Interview de Edouard Petitdidier : Associé fondateur du cabinet Allure Finance

Edouard Petitdidier

Associé fondateur du cabinet Allure Finance

Fiscalité des actions : le gouvernement risque d'engendrer des comportements irrationnels sur le marché

Publié le 28 Janvier 2014

La loi de finances pour 2014 tient-elle compte du « ras-le-bol fiscal » dénoncé par François Hollande ?
Globalement, il y a un alourdissement de la fiscalité des particuliers, au travers notamment du plafonnement du quotient familial et de l’augmentation de la TVA. Mais on a échappé au pire, grâce à la vigilance du Conseil constitutionnel qui a censuré plusieurs articles du projet de loi de finances. Par ailleurs, le gouvernement a retenu la leçon des « Pigeons » en adaptant la fiscalité des chefs d’entreprises et actionnaires. Avec un taux de prélèvement (impôt + prélèvements sociaux) de 22,5% en moyenne lors d’une cession de PME, le nouveau régime appliqué aux chefs d’entreprises est plus favorable à ce qui existait même sous le précédent gouvernement. C’est une bonne nouvelle, car cela devrait redonner à nos concitoyens le goût d’entreprendre et à d’autres d’investir dans de jeunes entreprises.

Pourtant le gouvernement a renforcé l’ « exit tax » qui frappe les chefs d’entreprises lorsqu’ils déménagent à l’étranger…
Cela ne sert pas à grand chose. On ne peut pas empêcher les gens de partir. Du reste cette taxe ne concerne pas un nombre important de chefs d’entreprises. Lorsque vous avez 50 ou 100 salariés en France il ne vous vient pas à l’idée de partir, sauf cas exceptionnels. En revanche la lutte contre les places offshore est une très bonne chose. Faire reculer ces places offshores va permettre de rapatrier l’argent dans les pays où résident les contribuables concernés. L’initiative dans ce domaine revient aux Etats-Unis qui ont fait plier la Suisse au travers des accords Fatca. Les pays de l’Union européenne, dont la France, ont tout intérêt à copier ces accords. Quant aux contribuables qui ont de l’argent non déclaré à l’étranger, ils ont intérêt à régulariser leur situation maintenant.
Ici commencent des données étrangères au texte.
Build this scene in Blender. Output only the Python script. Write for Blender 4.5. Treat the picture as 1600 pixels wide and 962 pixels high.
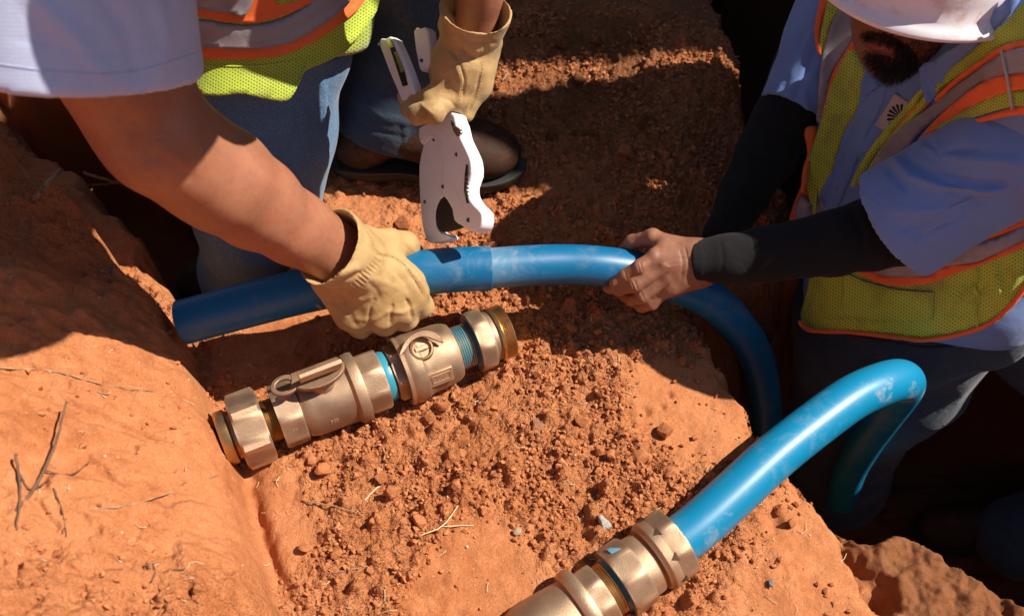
import bpy, math, random
import numpy as np
from mathutils import Vector, Matrix
from mathutils.bvhtree import BVHTree
from mathutils.geometry import delaunay_2d_cdt

# ------------------------------------------------------------------ camera, light, exposure
for o in list(bpy.data.objects): bpy.data.objects.remove(o)
random.seed(7); rng = np.random.default_rng(7)
scene = bpy.context.scene
col = scene.collection
PITCH = math.radians(52.0)
CAM = np.array([0.0, -0.86, 1.10])
LENS, SENS = 35.0, 36.0
FPX = 1600*LENS/SENS
cd = bpy.data.cameras.new('camera'); cam = bpy.data.objects.new('camera', cd); col.objects.link(cam)
cam.location = CAM; cam.rotation_euler = (math.pi/2-PITCH, 0, 0)
cd.lens = LENS; cd.sensor_width = SENS; cd.clip_start = 0.05; cd.clip_end = 500
cd.dof.use_dof = True; cd.dof.focus_distance = 1.28; cd.dof.aperture_fstop = 5.0
scene.camera = cam
SUN = np.array([0.67, 0.075, 0.83]); SUN /= np.linalg.norm(SUN)
sun_el = math.asin(SUN[2]); sun_az = math.atan2(SUN[0], SUN[1])     # azimuth measured from +Y towards +X
w = bpy.data.worlds.new('World'); scene.world = w; w.use_nodes = True
nt = w.node_tree; nt.nodes.clear()
sky = nt.nodes.new('ShaderNodeTexSky'); sky.sky_type = 'NISHITA'; sky.sun_disc = False
sky.sun_elevation = sun_el; sky.sun_rotation = sun_az; sky.air_density = 1.0; sky.dust_density = 0.6
bg = nt.nodes.new('ShaderNodeBackground'); bg.inputs['Strength'].default_value = 0.062
wo = nt.nodes.new('ShaderNodeOutputWorld')
nt.links.new(sky.outputs[0], bg.inputs[0]); nt.links.new(bg.outputs[0], wo.inputs[0])
sl = bpy.data.lights.new('sun', 'SUN'); sun = bpy.data.objects.new('sun', sl); col.objects.link(sun)
sl.energy = 5.0; sl.angle = math.radians(0.5); sl.color = (1.0, 0.93, 0.82)
sun.rotation_euler = Vector(SUN).to_track_quat('Z', 'Y').to_euler(); sun.location = (3, -2, 4)
scene.view_settings.view_transform = 'Standard'; scene.view_settings.look = 'None'
scene.view_settings.exposure = 0.68; scene.view_settings.gamma = 1.0
scene.render.engine = 'CYCLES'

RIGHT = np.array([1.0, 0, 0]); UP = np.array([0, math.sin(PITCH), math.cos(PITCH)])
FWD = np.array([0, math.cos(PITCH), -math.sin(PITCH)])
def P(px, py, d):                     # a place seen along this direction, d metres in front of the lens
    return CAM + RIGHT*((px-800)/FPX*d) + UP*(-(py-481)/FPX*d) + FWD*d
def G(px, py, z=0.0):                 # where that direction meets the level z
    r = RIGHT*((px-800)/FPX) + UP*(-(py-481)/FPX) + FWD
    t = (z-CAM[2])/r[2]
    return CAM + r*t
def proj(V):
    q = V-CAM; d = q@FWD
    return 800+FPX*(q@RIGHT)/d, 481-FPX*(q@UP)/d, d
def R(px, d): return px*d/FPX

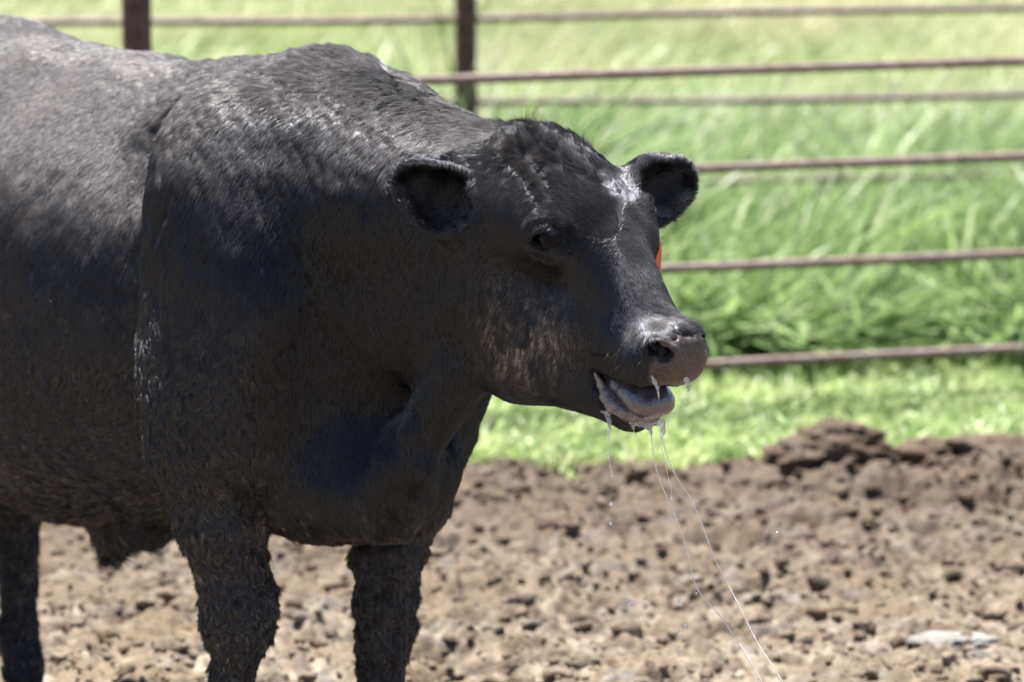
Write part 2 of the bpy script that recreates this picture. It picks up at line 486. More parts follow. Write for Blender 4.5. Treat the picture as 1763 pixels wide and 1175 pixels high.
# eyes
def uvball(c, r, N, name, mat, seg=24):
    th = np.linspace(0, math.pi, seg//2+1); ph = np.linspace(0, 2*math.pi, seg, endpoint=False)
    P = np.array([[math.sin(a)*math.cos(b), math.sin(a)*math.sin(b), math.cos(a)] for a in th for b in ph])*r
    i = np.arange(seg//2)[:, None]*seg; j = np.arange(seg)[None]; k = (j+1) % seg
    Fq = np.stack([i+j, i+seg+j, i+seg+k, i+k], -1).reshape(-1, 4)
    o = mesh_obj(name, P+c, Fq, mat); adopt(o, bull); return o
m = NT('eyeball'); pos = m.n('ShaderNodeNewGeometry').outputs['Position']
eye_m = m.finish(m.pbsdf(Base_Color=(.006, .006, .008), Roughness=.12, Specular_IOR_Level=.10, Coat_Weight=.0, Coat_Roughness=.05).outputs[0])
uvball(EYE_C, EYE_R, EN, 'eye', eye_m)
uvball(mirror(EYE_C), EYE_R, EN, 'eye', eye_m)

# wet flesh of the mouth
def flesh(name, col, col2, rough=.22, sc=90):
    m = NT(name); nn = m.noise(sc, 5, .6)
    b = m.pbsdf(Base_Color=m.ramp(nn, [(.35, col), (.7, col2)]), Roughness=rough, Specular_IOR_Level=.6, Subsurface_Weight=.15,
                Subsurface_Scale=.01, Normal=m.bump(m.noise(320, 3), .22, .002), Coat_Weight=.9, Coat_Roughness=.12)
    return m.finish(b.outputs[0])
def blob(name, prims, mat, h, parent, lo=None, hi=None, noise=0, lv=1):
    s = SDF()
    for p in prims: s.rc(*p)
    if noise:
        def f(P, d): return d-noise*fbm(P, 110, 3, 41)
        s.post.append(f)
    bb = [s.bounds(o) for o in s.ops]
    lo = np.min([b[0] for b in bb], 0)-.01; hi = np.max([b[1] for b in bb], 0)+.01
    v, f = s.mesh(lo, hi, h, lv)
    o = mesh_obj(name, v, f, mat)
    if parent: adopt(o, parent)
    return o
tg = [M(1046, 636, 0), M(1076, 658, 0), M(1101, 677, 0), M(1119, 689, 0), M(1126, 696, 0)]
tr = [.015, .018, .0205, .022, .021]
pr = []
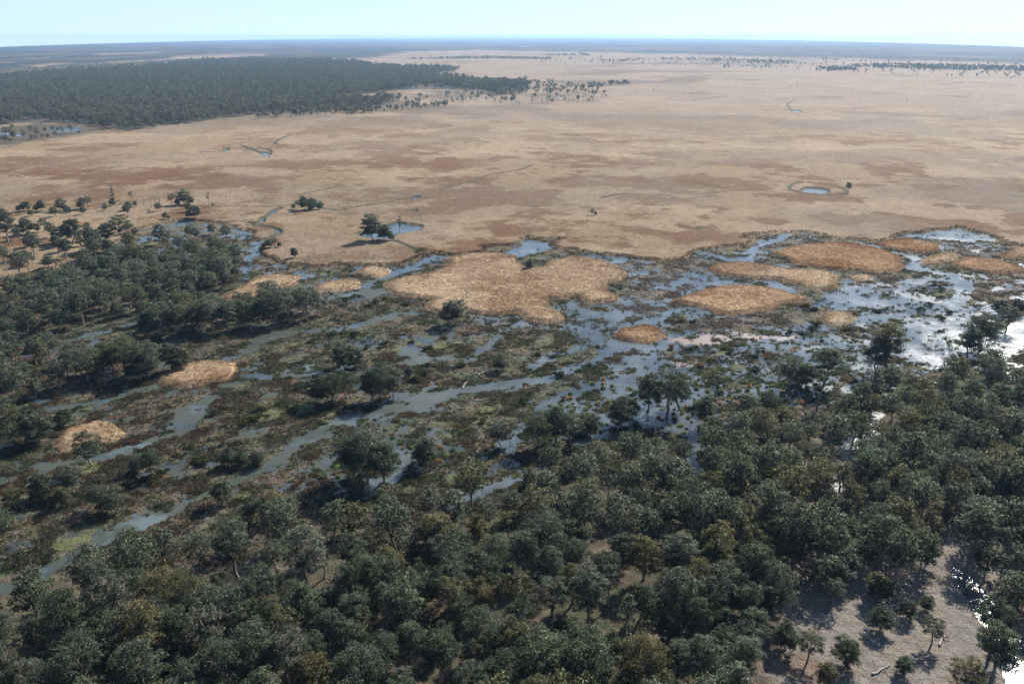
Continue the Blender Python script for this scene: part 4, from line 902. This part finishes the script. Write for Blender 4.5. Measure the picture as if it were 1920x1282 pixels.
# rush tussocks standing in the shallow water
TUS = []
for i in range(4):
    v, t, nrm = blade_fan(np.random.default_rng(760 + i), 70, 1.15, .34, .14); me = mesh_np('rush_tussock', v, tris=t, mats=[M_leaf_own], smooth=True)
    me.normals_split_custom_set_from_vertices([tuple(x) for x in nrm]); TUS.append(me)
n0 = 30000; tpx = R_.uniform(560, 1860, n0); tpy = R_.uniform(545, 900, n0); qx, qy = at(tpx, tpy); hq, cq, zq = ground(qx, qy)
ok = (hq < -.03) & (hq > -.52) & (zq['f'] < -2) & (zq['isl'] < -2) & (zq['fl'] < -2) & ((zq['wt'] > -2) | (fbm(qx, qy, 22, 3, 905) > .52)); Q = np.c_[qx, qy][ok]; k = thin(Q, 2.6 + 5.5 * (1 - sstep(.40, .6, fbm(Q[:, 0], Q[:, 1], 16, 3, 915))))
Q = Q[k]; dq = np.hypot(Q[:, 0], Q[:, 1]); Q = Q[np.argsort(dq)]; print('tussocks', len(Q))
for x, y in Q[:300]:
    o = link('rush_tussock', TUS[R_.integers(0, 4)]); s_ = R_.uniform(.6, 1.25); o.location = (x, y, -.08); o.scale = (s_ * 1.3, s_ * 1.2, s_); o.rotation_euler = (0, 0, R_.uniform(0, 6.28))
    ci = int(R_.choice(4, p=[.5, .3, .12, .08])); o.color = (*SCOL[ci][1], 1)
    o['category'] = 'tussock'; o['group'] = 'rush tussocks in the shallow water'; ITEMS.append((o, '%s rush tussock' % SCOL[ci][0], x, y, 0, 1))
if len(Q) > 300:
    Q2 = Q[300:]; n = len(Q2); s_ = R_.uniform(.6, 1.2, n)
    scatter('rush_beds', np.c_[Q2, np.full(n, -.08)], tufts, R_.integers(0, 5, n), np.c_[np.zeros(n), np.zeros(n), R_.uniform(0, 6.28, n)], np.c_[s_ * 1.7, s_ * 1.7, s_ * 1.1], np.tile(np.array([.05, .062, .028]), (n, 1)) * R_.uniform(.8, 1.6, (n, 1)),
            kind='stuff', label='dark rushes dotted over the farther shallow water', category='rushes')
# fallen timber, bleached
LOGS = [(905, 752, 6, .3), (1010, 629, 7, .15), (872, 722, 6, 1.2), (995, 727, 5, .4), (1720, 1240, 9, .1), (1690, 1150, 6, 2.5), (1725, 1165, 5, 2.7), (1650, 1260, 5, .5), (1625, 1200, 4, 1.9), (1000, 1225, 7, .5), (1560, 1260, 5, 2.2), (370, 1150, 8, .8), (640, 1138, 7, .7), (1590, 870, 8, .6), (1350, 668, 5, .2), (905, 700, 5, .9), (1765, 1205, 4, .9)]
r = np.random.default_rng(780)
for (a, b, ln, ang) in LOGS:
    x, y = at(a, b); z_, _, _ = ground(x, y); bag = Bag(); p = bend((-ln / 2, 0, 0), (ln / 2, 0, .1), r, 5, .05); bag.add(*tube(p, np.linspace(.26, .10, 6), 7))
    for q in range(3):
        s2 = p[r.integers(2, 6)]; bag.add(*tube(bend(s2, s2 + [r.uniform(.3, 1), r.normal(0, 1.0), r.uniform(.1, .8)], r, 3, .2), np.linspace(.10, .03, 4), 5))
    o = link('fallen_log', mesh_np('fallen_log', *bag.get(), mats=[M_dead], smooth=True)); o.location = (float(x), float(y), max(float(z_[0]), 0) + .18); o.rotation_euler = (0, 0, ang)
    o['category'] = 'log'; o['group'] = 'fallen logs'; ITEMS.append((o, 'pale broken fallen log', float(x), float(y), 0, .5))

# ------------------------------------------------------------------ labels: each by its look and by what it stands next to
MARKS = [(1640, 1215, 'the dry pale clearing'), (1900, 1240, 'the glittering stream'), (1600, 860, 'the narrow channel through the forest'), (855, 590, 'the south shore of the big reed island'), (1385, 565, 'the rusty diamond-shaped reed island'), (1450, 517, 'the long thin reed island'),
         (1570, 485, 'the broad northern reed island'), (370, 703, 'the lens-shaped reed island'), (170, 820, 'the rounded small reed island'), (1200, 630, 'the rust-coloured reed clump'), (1570, 598, 'the small pale reed island'), (1527, 358, 'the ringed pond'), (1780, 443, 'the star-shaped pond'),
         (730, 438, 'the forked pool on the plain'), (1005, 466, 'the bright pool above the big reed island'), (497, 410, 'the winding creek mouth'), (280, 478, 'the pools among the trees'), (1345, 640, 'the pinkish weed film'), (1000, 170, 'the far belt of dead trees'), (945, 535, 'the middle of the big reed island')]
ORD = ['first', 'second', 'third', 'fourth', 'fifth', 'sixth', 'seventh', 'eighth', 'ninth', 'tenth', 'eleventh', 'twelfth', 'thirteenth', 'fourteenth', 'fifteenth']
ONES = 'zero one two three four five six seven eight nine ten eleven twelve thirteen fourteen fifteen sixteen seventeen eighteen nineteen'.split()
TENS = '_ _ twenty thirty forty fifty sixty seventy eighty ninety'.split()
def say(n):
    n = int(n); return 'one hundred' if n >= 100 else ONES[n] if n < 20 else TENS[n // 10] + ('-' + ONES[n % 10] if n % 10 else '')
ranked = {}
for it in ITEMS:
    o, look, x, y, z, hgt = it; a, b = pix(x, y, z + hgt * .5); best = min(MARKS, key=lambda m: math.hypot(a - m[0], (b - m[1]) * 1.6)); d = math.hypot(a - best[0], (b - best[1]) * 1.6)
    ranked.setdefault((o['category'], best[2]), []).append((d, it, a, b))
seen = set()
for (cat_, mk), L in ranked.items():
    L.sort(key=lambda q: q[0])
    for i, (d, (o, look, x, y, z, hgt), a, b) in enumerate(L):
        if i < 4 and d < 190: lab = '%s, %s out from %s' % (look, ORD[i], mk)
        else: lab = '%s %s percent across, %s percent up the photo' % (look, say(min(max(a / 19.2, 0), 100)), say(min(max((1282 - b) / 12.82, 0), 100)))
        if lab in seen:
            for q in ('a shorter', 'the front', 'the rear', 'a small', 'an outer', 'an inner', 'a lower', 'an upper', 'a thin', 'a leaning'):
                l2 = q + ' ' + lab
                if l2 not in seen: lab = l2; break
        seen.add(lab); o['label'] = lab

# ------------------------------------------------------------------ haze
me = bpy.data.meshes.new('haze')
sv = np.concatenate([[-4.7], np.linspace(-.9, .9, 37), [4.7]]); ex, ey = [], []
for q in sv:
    yv = float(at(CX, edge_row(q))[1]) * 1.03; ex.append(q * (yv * CP + HC * SP)); ey.append(yv)
ring = [(ex[0], -1500.0)] + list(zip(ex, ey)) + [(ex[-1], -1500.0)]; nr = len(ring); z0, z1 = -3.0, HC + 12
me.from_pydata([(a, b, z0) for a, b in ring] + [(a, b, z1) for a, b in ring], [], [tuple(range(nr)), tuple(range(2 * nr - 1, nr - 1, -1))] + [(i, i + nr, (i + 1) % nr + nr, (i + 1) % nr) for i in range(nr)])
hm_, nt, out = new_mat('haze')
pv = node(nt, 'ShaderNodeVolumePrincipled'); pv.inputs['Color'].default_value = (.42, .64, .95, 1); pv.inputs['Density'].default_value = 4.7e-5; pv.inputs['Anisotropy'].default_value = .2
nt.links.new(pv.outputs[0], out.inputs['Volume']); me.materials.append(hm_)
link('haze', me, kind='stuff')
L’allègement de la fiscalité sur les plus-values mobilières va-t-il encourager l’épargne en actions ?
L’allègement de la fiscalité des actions est une bonne chose. Mais en choisissant un système d’abattements en fonction de la durée de détention, le gouvernement risque d’engendrer des comportements irrationnels sur le marché. Un contribuable va hésiter avant de vendre un titre s’il ne détient pas depuis assez longtemps et s’exposera ainsi à un risque de moins-value. Il vaut mieux vendre et être imposé sur la plus-value ! La même chose est vraie, d’ailleurs, concernant les plus-values immobilières.
D’autre part la gestion des comptes titres va être encore plus complexe. Chaque banque va devoir dire quand un titre a été acheté et revendu. Quid si le titre a été acheté en trois fois ? Quelle date retient-on ? Rien de cela n’a été précisé pour l’instant. Heureusement François Hollande a promis de ne plus toucher à la fiscalité des valeurs mobilières jusqu’en 2017. Elle ne fera pas partie de la remise à plat de la fiscalité prévue l’année prochaine et c’est une bonne chose !

D’un point de vue fiscal, faut-il privilégier des placements moins risqués comme les obligations ou l’immobilier ?
La fiscalité sur les obligations et les Sicav obligataires reste très pénalisante, car il n’y a pas d’abattement pour durée de détention. Pour y échapper, il faut éviter de détenir un compte titre et privilégier les enveloppes défiscalisées que sont l’assurance-vie et les contrats de capitalisation. Quant à l’immobilier, sa rentabilité nette est aujourd’hui très faible. Par ailleurs, il y a un risque de baisse des prix. Nous conseillons donc plutôt à nos clients d’attendre avant d’investir. Vu la baisse des ventes et des mises en chantier l’année dernière, il n’est pas exclu que le gouvernement prenne de nouvelles mesures pour soutenir le secteur, au travers d’un nouveau dispositif d’investissement locatif ou d’une modification du régime d’imposition des plus-values immobilières.